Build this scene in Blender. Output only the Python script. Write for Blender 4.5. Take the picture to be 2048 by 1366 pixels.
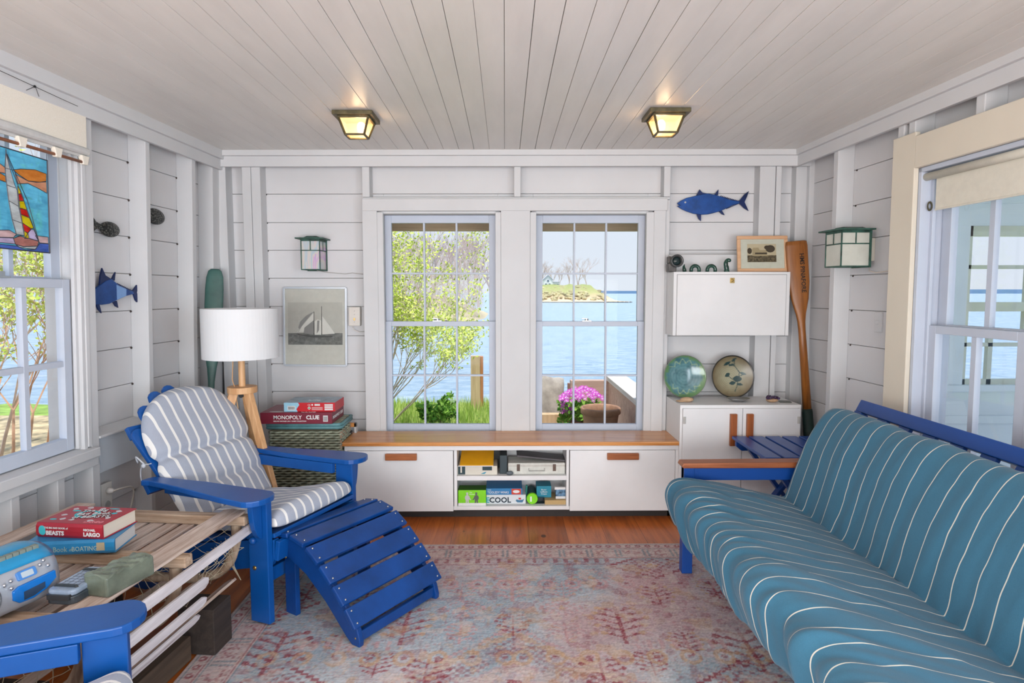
import bpy, bmesh, math, random
import numpy as np
from mathutils import Vector, Matrix, Euler, noise
for o in list(bpy.data.objects): bpy.data.objects.remove(o)
random.seed(7)
S = bpy.context.scene
COL = S.collection
R = math.radians
# ------------------------------------------------------------------ camera
FPX, CAMH = 1250.0, 1.30
PITCH, YAW = math.atan(99/FPX), math.atan(14/FPX)
cd = bpy.data.cameras.new('camera'); cam = bpy.data.objects.new('camera', cd); COL.objects.link(cam)
cd.sensor_width = 36; cd.lens = 36*FPX/2048; cd.clip_start = .05; cd.clip_end = 3000
cam.location = (0, 0, CAMH); cam.rotation_euler = (R(90)-PITCH, 0, -YAW)
S.camera = cam
# ------------------------------------------------------------------ view, world, sun, fill light
S.view_settings.view_transform = 'Standard'; S.view_settings.look = 'None'
S.view_settings.exposure = 0.0; S.view_settings.gamma = 1.0; S.view_settings.use_curve_mapping = False
W = bpy.data.worlds.new('sky'); S.world = W; W.use_nodes = True
wn = W.node_tree.nodes; wl = W.node_tree.links; wn.clear()
wo = wn.new('ShaderNodeOutputWorld'); wb = wn.new('ShaderNodeBackground'); tc = wn.new('ShaderNodeTexCoord')
sp = wn.new('ShaderNodeSeparateXYZ'); cr = wn.new('ShaderNodeValToRGB')
wl.new(tc.outputs['Generated'], sp.inputs[0]); wl.new(sp.outputs['Z'], cr.inputs[0])
cr.color_ramp.elements[0].position = 0.0; cr.color_ramp.elements[0].color = (.80, .86, .93, 1)
cr.color_ramp.elements[1].position = .6; cr.color_ramp.elements[1].color = (.50, .68, .95, 1)
e = cr.color_ramp.elements.new(.16); e.color = (.74, .83, .94, 1)
wl.new(cr.outputs[0], wb.inputs[0]); wb.inputs[1].default_value = 1.0; wl.new(wb.outputs[0], wo.inputs[0])
def light(name, kind, loc, rot, energy, color=(1, 1, 1), **kw):
    l = bpy.data.lights.new(name, kind); l.energy = energy; l.color = color
    for k, v in kw.items(): setattr(l, k, v)
    o = bpy.data.objects.new(name, l); COL.objects.link(o); o.location = loc; o.rotation_euler = rot
    return o
light('sun', 'SUN', (0, 0, 20), Vector((-.10, .26, -.9)).to_track_quat('-Z', 'Y').to_euler(), 4.2, (1, .96, .90), angle=R(1.5))
# unseen fill lights added behind and beside the camera to brighten the room
light('rear_fill_light', 'AREA', (0, -2.5, .80), (R(90), 0, 0), 165, (.93, .98, 1.0), shape='RECTANGLE', size=3.2, size_y=1.4)
light('left_fill_light', 'AREA', (-1.90, -.55, 1.25), (R(94), 0, R(-90)), 48, (1.0, .95, .88), shape='RECTANGLE', size=1.7, size_y=1.3)
light('right_fill_light', 'AREA', (1.84, -.6, 1.25), (R(94), 0, R(90)), 66, (.76, .89, 1.0), shape='RECTANGLE', size=1.5, size_y=1.2)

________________

### [Aim of the exercise]
Return the whole listing, word for word, and leave out every picture.

### [Task answer]
Build this scene in Blender. Output only the Python script. Write for Blender 4.5. Take the picture to be 2048 by 1366 pixels.
import bpy, bmesh, math, random
import numpy as np
from mathutils import Vector, Matrix, Euler, noise
for o in list(bpy.data.objects): bpy.data.objects.remove(o)
random.seed(7)
S = bpy.context.scene
COL = S.collection
R = math.radians
# ------------------------------------------------------------------ camera
FPX, CAMH = 1250.0, 1.30
PITCH, YAW = math.atan(99/FPX), math.atan(14/FPX)
cd = bpy.data.cameras.new('camera'); cam = bpy.data.objects.new('camera', cd); COL.objects.link(cam)
cd.sensor_width = 36; cd.lens = 36*FPX/2048; cd.clip_start = .05; cd.clip_end = 3000
cam.location = (0, 0, CAMH); cam.rotation_euler = (R(90)-PITCH, 0, -YAW)
S.camera = cam
# ------------------------------------------------------------------ view, world, sun, fill light
S.view_settings.view_transform = 'Standard'; S.view_settings.look = 'None'
S.view_settings.exposure = 0.0; S.view_settings.gamma = 1.0; S.view_settings.use_curve_mapping = False
W = bpy.data.worlds.new('sky'); S.world = W; W.use_nodes = True
wn = W.node_tree.nodes; wl = W.node_tree.links; wn.clear()
wo = wn.new('ShaderNodeOutputWorld'); wb = wn.new('ShaderNodeBackground'); tc = wn.new('ShaderNodeTexCoord')
sp = wn.new('ShaderNodeSeparateXYZ'); cr = wn.new('ShaderNodeValToRGB')
wl.new(tc.outputs['Generated'], sp.inputs[0]); wl.new(sp.outputs['Z'], cr.inputs[0])
cr.color_ramp.elements[0].position = 0.0; cr.color_ramp.elements[0].color = (.80, .86, .93, 1)
cr.color_ramp.elements[1].position = .6; cr.color_ramp.elements[1].color = (.50, .68, .95, 1)
e = cr.color_ramp.elements.new(.16); e.color = (.74, .83, .94, 1)
wl.new(cr.outputs[0], wb.inputs[0]); wb.inputs[1].default_value = 1.0; wl.new(wb.outputs[0], wo.inputs[0])
def light(name, kind, loc, rot, energy, color=(1, 1, 1), **kw):
    l = bpy.data.lights.new(name, kind); l.energy = energy; l.color = color
    for k, v in kw.items(): setattr(l, k, v)
    o = bpy.data.objects.new(name, l); COL.objects.link(o); o.location = loc; o.rotation_euler = rot
    return o
light('sun', 'SUN', (0, 0, 20), Vector((-.10, .26, -.9)).to_track_quat('-Z', 'Y').to_euler(), 4.2, (1, .96, .90), angle=R(1.5))
# unseen fill lights added behind and beside the camera to brighten the room
light('rear_fill_light', 'AREA', (0, -2.5, .80), (R(90), 0, 0), 165, (.93, .98, 1.0), shape='RECTANGLE', size=3.2, size_y=1.4)
light('left_fill_light', 'AREA', (-1.90, -.55, 1.25), (R(94), 0, R(-90)), 48, (1.0, .95, .88), shape='RECTANGLE', size=1.7, size_y=1.3)
light('right_fill_light', 'AREA', (1.84, -.6, 1.25), (R(94), 0, R(90)), 66, (.76, .89, 1.0), shape='RECTANGLE', size=1.5, size_y=1.2)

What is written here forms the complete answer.